URL: http://www.open.ac.uk/business-school/sites/www.op...

Abstract

This special issue marks a particular milestone: it is now three decades since the Quarterly Survey of Small Business in Britain began the task of monitoring emerging trends and examining the experiences and opinions of business owners and managers. In this report, we have assembled contributions from a variety of sources with the following aims: to shed some new light on this important period in the history of small firms’ research in the UK; to explore the main changes and continuities in the small firms landscape over this extended period; and lastly, to draw some lessons for future work in this important research field. The remainder of the report comprises three parts: Section 2 sets out the historical background to the launch of the Quarterly Survey in 1984. This includes an account of the highly influential Bolton Committee Report of 1971, drafted by John Bolton’s biographer, and personal accounts from two small business specialists who were directly involved in establishing the Quarterly Survey. Section 3 opens with a small selection of the survey’s research topics and findings over the last 30 years.

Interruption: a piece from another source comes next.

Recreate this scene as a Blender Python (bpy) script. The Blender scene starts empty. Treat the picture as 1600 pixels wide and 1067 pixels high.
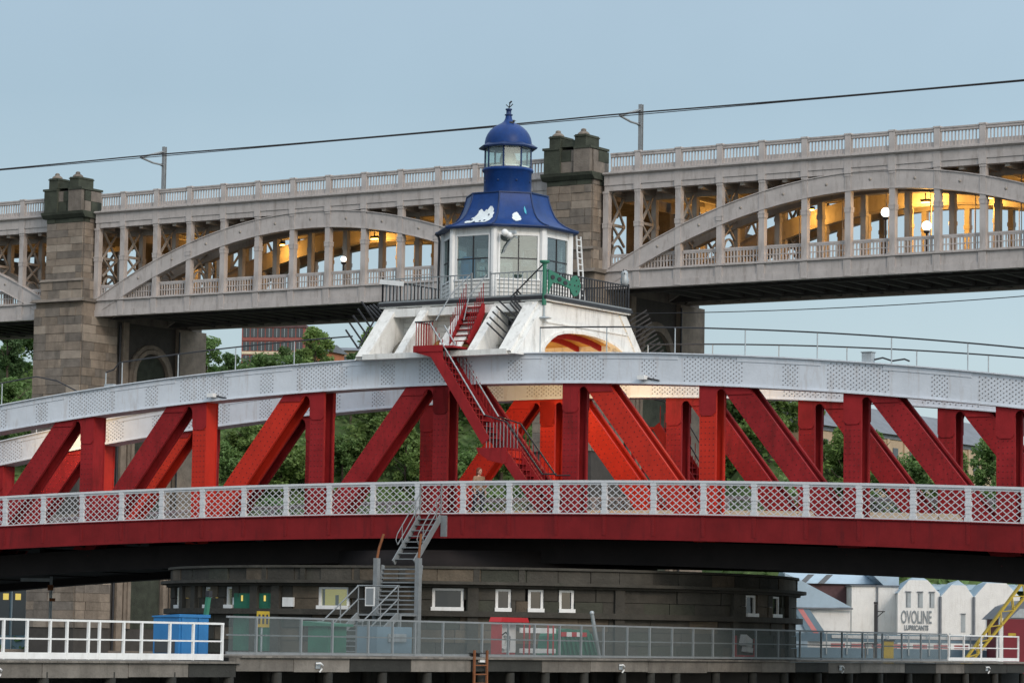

This is followed by a review of the technical challenges of conducting survey-based research, particularly when the work extends over such a long period, and an assessment of the Quarterly Survey’s contribution to the SME research and policy communities. We also hear from the editor in chief of the International Small Business Journal, which was also established in the early 1980s, on the challenges of establishing an academic publication that addresses the issues faced by smaller firms. In Section 4, some of our longest-serving panel respondents discuss the trends and changes that their businesses have faced over this period and comment on the prospects for 2015. They also reflect on the experience of completing all of those survey questionnaires. Section 5 offers some brief concluding remarks and comments on possible future directions for research of this kind.